Hace unos días fui con mi hjio a comprar al supermercado. Estas semanas hay una promoción en la que recoges puntos por cada cinco euros de compra y te hacen un descuento en algunos artículos de películas infantiles.

Entre las películas elegidas para esta promoción hay una que a mi hijo le gusta especialmente: Cars.

Por suerte le pude comprar el peluche de Rayo McQueen y un tazón para el desayuno. En el stand de la promoción asomaban otros personajes, mi hijo preguntó por Nemo, ese pequeño pez payaso que nos encandiló hace algunos años y, como los fines de semana somos un poco más flexibles con el tiempo delante de las pantallas, papá y mamá decidimos que podría ser una buena película para hacer una sesión de cine. Si le gustaba podríamos aprovechar la promoción y comprar también el peluche de Nemo.

La película le encantó y no tardó en preguntar si teníamos puntos para el peluche, quería jugar a Nemo y su papá.

No sé si pasará en otras casas, pero en la mía la abuela se anticipa a los deseos del nieto y ya le había comprado el peluche de Nemo. Benditas abuelas que están en todo.

Así que ya teníamos muñeco pero nos faltaba el tazón. La promoción habría terminado para nosotros de no ser porque las tazas y tazones del armario de mi cocina se caracterizan en mayor medida por ser de propaganda: una de una tienda de frutos secos, otra que regalaban con un pack navideño de calzoncillos, otra de un periódico… no son especialmente bonitas, así que no me importó aprovechar la oferta para comprar también el tazón de Nemo y renovar la vajilla del desayuno.

Así que pegamos en la cartilla los tres puntos que necesitábamos para el tazón y salimos rumbo al supermercado más contentos que unas castañuelas.

De camino, mi hijo no paró de hablar: Oye mamá, los tiburones ¿se van a comer a los peces que hablan, o no?

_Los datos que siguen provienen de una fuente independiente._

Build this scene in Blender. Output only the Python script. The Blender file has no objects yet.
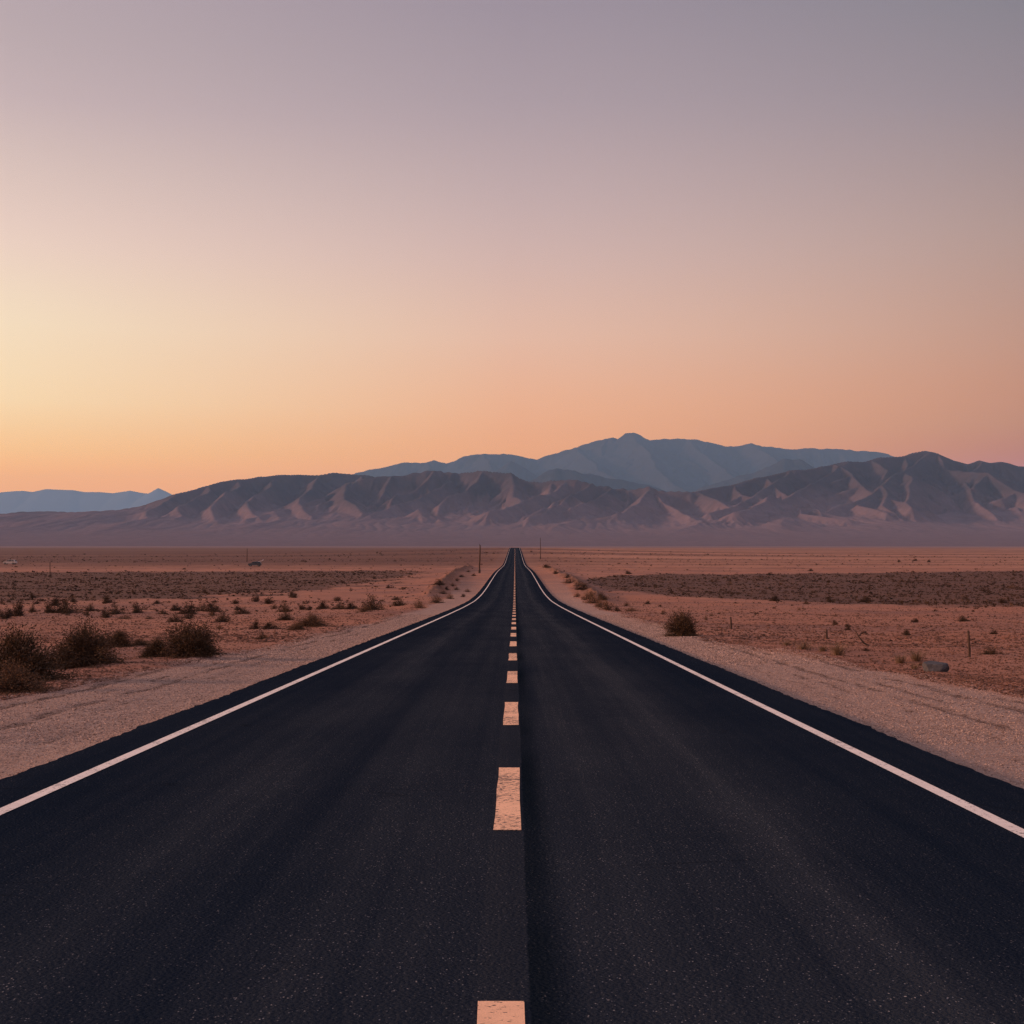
import bpy, math, random
import numpy as np
from mathutils import Vector

random.seed(7)
rng = np.random.default_rng(11)
S = bpy.context.scene
COL = S.collection
R = math.radians

# ------------------------------------------------------------------ camera
F = 1325.0                       # focal length in pixels of a 1024 px wide frame
VX, HY = 515.0, 544.0            # where the road heads, and the level of the eye
EYE = 1.6
cam_d = bpy.data.cameras.new("camera")
cam_d.sensor_width = 36.0
cam_d.lens = F / 1024.0 * 36.0
cam_d.clip_start = 0.1
cam_d.clip_end = 60000.0
cam = bpy.data.objects.new("camera", cam_d)
cam.location = (0, 0, EYE)
cam.rotation_euler = (math.pi / 2 + math.atan((HY - 512) / F), 0, math.atan((VX - 512) / F))
COL.objects.link(cam)
S.camera = cam

# ------------------------------------------------------------------ sky
SUN_AZ, SUN_EL = -91.0, 12.0      # degrees; azimuth from the road direction, left is minus
world = bpy.data.worlds.new("World")
S.world = world
world.use_nodes = True
wt = world.node_tree
wt.nodes.clear()


def lin(c):
    c = c / 255.0
    return c / 12.92 if c <= 0.04045 else ((c + 0.055) / 1.055) ** 2.4


def px_el(y):
    return math.sin(math.atan((HY - y) / F))


SKY = {
    54: [(548, 232, 160, 120), (482, 244, 174, 128), (450, 245, 194, 144), (404, 246, 214, 174), (330, 243, 219, 190), (254, 233, 205, 192),
         (180, 214, 190, 184), (120, 197, 176, 178), (60, 186, 168, 172), (0, 180, 163, 170)],
    75: [(548, 222, 150, 118), (445, 231, 165, 130), (400, 232, 174, 143), (330, 225, 183, 164), (254, 208, 177, 171), (200, 195, 170, 170),
         (100, 172, 155, 163), (0, 157, 144, 156)],
    96: [(548, 172, 118, 110), (460, 184, 126, 115), (444, 188, 136, 120), (400, 196, 142, 122), (350, 192, 148, 132), (254, 178, 150, 144), (120, 150, 137, 145),
         (0, 131, 128, 139)],
}
ZEN = (0.54, 0.50, 0.62)  # unseen zenith, set brighter than a dusk sky to light the ground
# the air of the haze box lies in front of the sky: allow for what it takes away and what it adds
HAZE_K, HAZE_TOP, HAZE_LEN = 2.1e-5, 2200.0, 43000.0
HAZE_C = (0.255, 0.262, 0.375)


def behind_haze(y, c):
    a = max(1e-4, math.atan((HY - y) / F))
    L = min(HAZE_TOP / math.sin(a), HAZE_LEN / math.cos(a))
    t = math.exp(-HAZE_K * L)
    return tuple(max(0.0, (v - h * (1 - t)) / t) for v, h in zip(c, HAZE_C))


ramps = {}
nt = wt.nodes.new
coord = nt("ShaderNodeTexCoord")
sep = nt("ShaderNodeSeparateXYZ")
wt.links.new(coord.outputs["Generated"], sep.inputs[0])


def wmath(op, a, b=None, c=None):
    n = nt("ShaderNodeMath")
    n.operation = op
    for i, v in enumerate((a, b, c)):
        if v is None:
            continue
        if isinstance(v, (int, float)):
            n.inputs[i].default_value = v
        else:
            wt.links.new(v, n.inputs[i])
    return n.outputs[0]


zc = wmath("MULTIPLY", wmath("MAXIMUM", sep.outputs[2], 0.0), 1.0)
az = wmath("ARCTAN2", sep.outputs[0], sep.outputs[1])
delta = wmath("MULTIPLY", wmath("ARCCOSINE", wmath("COSINE", wmath("SUBTRACT", az, R(-75.0)))), 180 / math.pi)


def ramp(stops):
    n = nt("ShaderNodeValToRGB")
    cr = n.color_ramp
    cr.interpolation = "LINEAR"
    stops = sorted(stops)
    while len(cr.elements) < len(stops):
        cr.elements.new(0.5)
    for e, (p, c) in zip(cr.elements, stops):
        e.position = p
        e.color = (*c, 1)
    wt.links.new(zc, n.inputs[0])
    return n.outputs[0]


for d, tab in SKY.items():
    tt = sorted(tab)
    yy = [y for y in range(0, 500, 24)] + [500, 512, 524, 536, 543]
    cc = [tuple(float(np.interp(y, [q[0] for q in tt], [lin(q[i]) for q in tt])) for i in (1, 2, 3)) for y in yy]
    st = [(max(0.0, px_el(y)), behind_haze(y, c)) for y, c in zip(yy, cc)]
    st += [(0.62, tuple(.35 * a + .65 * b for a, b in zip(st[0][1], ZEN))), (1.0, ZEN)]
    ramps[d] = ramp(st)
ramps[0] = ramp([(0.0, (6.0, 2.7, 1.2)), (0.08, (5.2, 2.7, 1.4)), (0.2, (3.0, 1.9, 1.2)), (0.4, (1.2, .92, .90)), (0.7, (.72, .66, .76)), (1.0, ZEN)])  # sunward sky out of view, its glow raised as added warm fill
ramps[180] = ramp([(0.0, (.68, .52, .60)), (0.1, (.86, .63, .70)), (0.25, (.76, .62, .76)), (0.7, (.64, .60, .74)), (1.0, ZEN)])  # sky behind the camera, brightened as added fill light
cur = ramps[0]
for a, b in ((0, 54), (54, 75), (75, 96), (96, 180)):
    mr = nt("ShaderNodeMapRange")
    mr.inputs["From Min"].default_value = a
    mr.inputs["From Max"].default_value = b
    wt.links.new(delta, mr.inputs["Value"])
    mx = nt("ShaderNodeMix")
    mx.data_type = "RGBA"
    wt.links.new(wmath("POWER", mr.outputs[0], 1.35 if a == 75 else 1.0), mx.inputs[0])
    wt.links.new(cur, mx.inputs[6])
    wt.links.new(ramps[b], mx.inputs[7])
    cur = mx.outputs[2]
bg = nt("ShaderNodeBackground")
bg.inputs[1].default_value = 1.0
wt.links.new(cur, bg.inputs[0])
wo = nt("ShaderNodeOutputWorld")
wt.links.new(bg.outputs[0], wo.inputs[0])

# ------------------------------------------------------------------ sun, exposure
sun_d = bpy.data.lights.new("sun", "SUN")
sun_d.energy = 4.6
sun_d.angle = R(5.0)
sun_d.color = (1.0, 0.56, 0.36)
sun = bpy.data.objects.new("sun", sun_d)
sd = Vector((math.sin(R(SUN_AZ)) * math.cos(R(SUN_EL)), math.cos(R(SUN_AZ)) * math.cos(R(SUN_EL)), math.sin(R(SUN_EL))))
sun.rotation_euler = sd.to_track_quat("Z", "Y").to_euler()
sun.location = (-40, 0, 30)
COL.objects.link(sun)

S.view_settings.view_transform = "Standard"
S.view_settings.look = "None"
S.view_settings.exposure = 0.0
S.view_settings.gamma = 1.0
S.view_settings.use_curve_mapping = False
S.render.engine = "CYCLES"
S.cycles.max_bounces = 5
S.cycles.diffuse_bounces = 3
S.cycles.glossy_bounces = 2
S.cycles.volume_bounces = 1
S.cycles.use_denoising = True
S.cycles.denoising_input_passes = 'RGB_ALBEDO_NORMAL'
S.cycles.denoising_prefilter = 'NONE'

# ------------------------------------------------------------------ helpers


def perlin(x, y, seed=0):
    x = np.asarray(x, dtype=np.float64)
    y = np.asarray(y, dtype=np.float64)
    xi = np.floor(x).astype(np.int64)
    yi = np.floor(y).astype(np.int64)
    xf, yf = x - xi, y - yi
    u = xf * xf * xf * (xf * (xf * 6 - 15) + 10)
    v = yf * yf * yf * (yf * (yf * 6 - 15) + 10)

    def g(ix, iy, fx, fy):
        h = (ix * 374761393 + iy * 668265263 + seed * 974634777) & 0x7FFFFFFF
        h = ((h ^ (h >> 13)) * 1274126177) & 0x7FFFFFFF
        h = (h ^ (h >> 16)) & 1023
        a = h * (2 * math.pi / 1024)
        return np.cos(a) * fx + np.sin(a) * fy

    n00, n10 = g(xi, yi, xf, yf), g(xi + 1, yi, xf - 1, yf)
    n01, n11 = g(xi, yi + 1, xf, yf - 1), g(xi + 1, yi + 1, xf - 1, yf - 1)
    a = n00 + u * (n10 - n00)
    b = n01 + u * (n11 - n01)
    return (a + v * (b - a)) * 1.5


def fbm(x, y, seed=0, octs=4, gain=0.5, lac=2.0):
    s, a = 0, 1.0
    for o in range(octs):
        s = s + a * perlin(x, y, seed + o * 17)
        x, y, a = x * lac + 13.7, y * lac + 7.3, a * gain
    return s


def sstep(a, b, x):
    t = np.clip((np.asarray(x, dtype=np.float64) - a) / (b - a), 0, 1)
    return t * t * (3 - 2 * t)


def mesh_np(name, verts, faces, mat=None, smooth=True, attrs=None):
    """verts (n,3); faces (m,3) or (m,4)"""
    me = bpy.data.meshes.new(name)
    v = np.asarray(verts, dtype=np.float32)
    f = np.asarray(faces, dtype=np.int32)
    k = f.shape[1]
    me.vertices.add(len(v))
    me.vertices.foreach_set("co", v.ravel())
    me.loops.add(f.size)
    me.loops.foreach_set("vertex_index", f.ravel())
    me.polygons.add(len(f))
    me.polygons.foreach_set("loop_start", np.arange(0, f.size, k, dtype=np.int32))
    me.polygons.foreach_set("loop_total", np.full(len(f), k, dtype=np.int32))
    me.polygons.foreach_set("use_smooth", np.full(len(f), bool(smooth)))
    for an, av in (attrs or {}).items():
        a = me.attributes.new(an, "FLOAT", "POINT")
        a.data.foreach_set("value", np.asarray(av, dtype=np.float32).ravel())
    me.update(calc_edges=True)
    if mat:
        me.materials.append(mat)
    return me


def link(name, me, parent=None, loc=None):
    o = bpy.data.objects.new(name, me)
    COL.objects.link(o)
    if parent:
        o.parent = parent
    if loc is not None:
        o.location = loc
    return o


def grid_faces(nr, nc):
    i = np.arange(nr * nc).reshape(nr, nc)
    return np.stack([i[:-1, :-1], i[:-1, 1:], i[1:, 1:], i[1:, :-1]], -1).reshape(-1, 4)


def tag(o, label=None, cat=None, group=None, kind=None):
    if label:
        o["label"] = label
    if cat:
        o["category"] = cat
    if group:
        o["group"] = group
    if kind:
        o["kind"] = kind
    return o


class NT:
    """small node-graph helper"""

    def __init__(self, name):
        self.m = bpy.data.materials.new(name)
        self.m.use_nodes = True
        self.t = self.m.node_tree
        self.bsdf = self.t.nodes["Principled BSDF"]
        self.co = self.t.nodes.new("ShaderNodeTexCoord").outputs["Object"]

    def set(self, sock, v):
        if isinstance(v, bpy.types.NodeSocket):
            self.t.links.new(v, sock)
        elif isinstance(v, (tuple, list)) and len(v) == 3 and sock.type == "RGBA":
            sock.default_value = (*v, 1)
        else:
            sock.default_value = v

    def node(self, kind, **kw):
        n = self.t.nodes.new(kind)
        for k, v in kw.items():
            setattr(n, k, v)
        return n

    def math(self, op, a, b=0.0, clamp=False):
        n = self.node("ShaderNodeMath", operation=op, use_clamp=clamp)
        self.set(n.inputs[0], a)
        self.set(n.inputs[1], b)
        return n.outputs[0]

    def mix(self, f, a, b, blend="MIX"):
        n = self.node("ShaderNodeMix", data_type="RGBA", blend_type=blend)
        self.set(n.inputs[0], f)
        self.set(n.inputs[6], a)
        self.set(n.inputs[7], b)
        return n.outputs[2]

    def mapr(self, v, a, b, c=0.0, d=1.0, smooth=False):
        n = self.node("ShaderNodeMapRange")
        if smooth:
            n.interpolation_type = "SMOOTHSTEP"
        self.set(n.inputs["Value"], v)
        for k, x in (("From Min", a), ("From Max", b), ("To Min", c), ("To Max", d)):
            self.set(n.inputs[k], x)
        return n.outputs[0]

    def scale(self, vec):
        n = self.node("ShaderNodeMapping")
        self.set(n.inputs["Vector"], self.co)
        n.inputs["Scale"].default_value = vec
        return n.outputs[0]

    def noise(self, scale, detail=4, rough=0.55, vec=None):
        n = self.node("ShaderNodeTexNoise")
        self.set(n.inputs["Vector"], vec or self.co)
        n.inputs["Scale"].default_value = scale
        n.inputs["Detail"].default_value = detail
        n.inputs["Roughness"].default_value = rough
        return n.outputs[0]

    def voronoi(self, scale, feature="F1", out="Distance", vec=None):
        n = self.node("ShaderNodeTexVoronoi", feature=feature)
        self.set(n.inputs["Vector"], vec or self.co)
        n.inputs["Scale"].default_value = scale
        return n.outputs[out]

    def attr(self, name):
        n = self.node("ShaderNodeAttribute", attribute_name=name)
        return n.outputs["Fac"]

    def bump(self, h, strength=0.5, dist=0.01, nrm=None):
        n = self.node("ShaderNodeBump")
        self.set(n.inputs["Height"], h)
        n.inputs["Strength"].default_value = strength
        n.inputs["Distance"].default_value = dist
        if nrm:
            self.set(n.inputs["Normal"], nrm)
        return n.outputs[0]

    def out(self, color=None, rough=0.9, spec=0.2, normal=None, metal=0.0):
        b = self.bsdf
        if color is not None:
            self.set(b.inputs["Base Color"], color)
        self.set(b.inputs["Roughness"], rough)
        self.set(b.inputs["Specular IOR Level"], spec)
        self.set(b.inputs["Metallic"], metal)
        if normal is not None:
            self.set(b.inputs["Normal"], normal)
        return self.m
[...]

Y ¿cómo se llama el pez azul?

¿Porqué el pez amarillo no deja que salgan las burbujas del cofre? El pez ese que se hincha, ¿qué pez es? ¿Cómo se llama el pez de la luz?

Tras estas y algunas preguntas más, llegamos a la puerta del supermercado. Custodiando la puerta había un militar de unos siete años con una metralleta digna del mismísimo Rambo y con más efectos de luces y sonido que una tragaperras. Mi hijo se quedó mirando aquel artefacto y preguntó: ¿eso qué es? Un arma, le contesté y no nos gustan las armas.

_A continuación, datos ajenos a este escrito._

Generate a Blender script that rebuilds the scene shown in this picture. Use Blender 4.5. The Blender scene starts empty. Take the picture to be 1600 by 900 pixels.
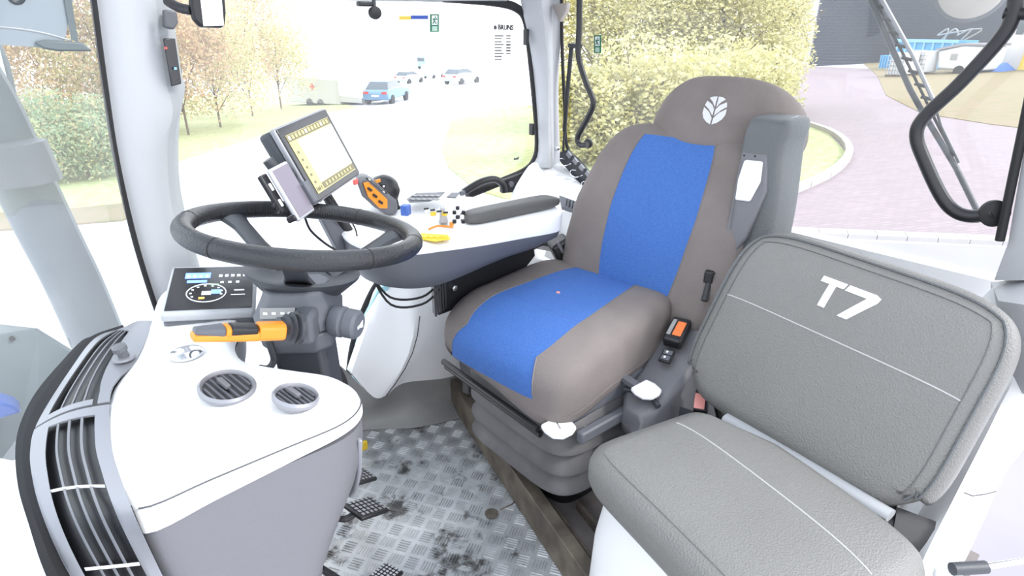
import bpy, math, random
from mathutils import Vector, Matrix
from mathutils.noise import noise as mnoise
random.seed(7)
S = bpy.context.scene
COL = S.collection
# ---------------------------------------------------------------- camera
# world axes follow the tractor: +X rear, +Y right hand side, +Z up, z=0 cab floor, metres
FPX = 950.0; PITCH = math.radians(23); AZ = math.radians(50)
CAM = Vector((0, 0, 1.2))
FW = Vector((math.cos(AZ)*math.cos(PITCH), math.sin(AZ)*math.cos(PITCH), -math.sin(PITCH)))
RT = Vector((math.sin(AZ), -math.cos(AZ), 0)); UP = RT.cross(FW)
cd = bpy.data.cameras.new('camera'); cam = bpy.data.objects.new('camera', cd); COL.objects.link(cam)
cd.sensor_width = 36; cd.lens = 36*FPX/1600; cd.clip_start = 0.01; cd.clip_end = 400
cam.location = CAM
cam.rotation_euler = Matrix((RT, UP, -FW)).transposed().to_euler()
S.camera = cam
# ---------------------------------------------------------------- world, sun, exposure
W = bpy.data.worlds.new('sky'); S.world = W; W.use_nodes = True
nt = W.node_tree; bg = nt.nodes['Background']
tc = nt.nodes.new('ShaderNodeTexCoord'); sep = nt.nodes.new('ShaderNodeSeparateXYZ')
cr = nt.nodes.new('ShaderNodeValToRGB')
nt.links.new(tc.outputs['Generated'], sep.inputs[0]); nt.links.new(sep.outputs['Z'], cr.inputs[0]); nt.links.new(cr.outputs[0], bg.inputs[0])
cr.color_ramp.elements[0].position = 0.0; cr.color_ramp.elements[0].color = (0.97, 0.97, 1, 1)
cr.color_ramp.elements[1].position = 0.8; cr.color_ramp.elements[1].color = (0.82, 0.88, 1, 1)
bg.inputs[1].default_value = 1.5
sd = bpy.data.lights.new('sun', 'SUN'); sun = bpy.data.objects.new('sun', sd); COL.objects.link(sun)
sd.energy = 1.6; sd.angle = math.radians(12); sd.color = (1, 0.98, 0.96)
sun.rotation_euler = Vector((-0.35, 0.62, -0.62)).to_track_quat('-Z', 'Y').to_euler()   # light comes over the open left door, from behind
S.view_settings.view_transform = 'Standard'; S.view_settings.look = 'None'
S.view_settings.exposure = 1.05; S.view_settings.gamma = 1; S.view_settings.use_curve_mapping = False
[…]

En realidad sabía lo que era, pero quería cerciorarse de si ese juguete era apto para él, pues con tanto efecto sonoro y lumínico, ¿quién puede resistirse?

Desde luego aquellas luces led casi eclipsaban el carisma del mismísimo Nemo o Rayo McQueen.

El niño de la puerta respondió mostrando orgulloso su arma: Es una metralleta, mira lo que hace. Aquello empezó a disparar brillos y destellos acompañados de sonidos de ráfagas de disparos. Mi hijo me dijo: Yo quiero un alarma, y yo le animé a entrar en el supermercado mientras le explicaba que ese juguete no nos gusta porque es para jugar a la guerra y la guerra es algo que sólo sirve para hacer daño a los demás.

Mientras decía la última palabra me di cuenta de que estaba pasando junto a la mamá de la criatura armada.

En ese momento me sentí mal por si le había hecho sentirse juzgada, pues yo sólo quiero que mi hijo no juegue a matar.

Hoy, mi hijo ha visto en un chiringuito de las fiestas un arma similar, hemos tenido una conversación parecida en la que él argumentaba inútilmente que la suya solo echaría agua; entonces, una mamá que nos ha escuchado me ha felicitado por mi decisión de no comprar juguetes bélicos. Yo he pensado: quizá la mujer del otro día cambió de opinión al escucharme, o quizá no y simplemente pensase que soy imbécil, o quizá no pudo resistir la presión social. ¿Y tú?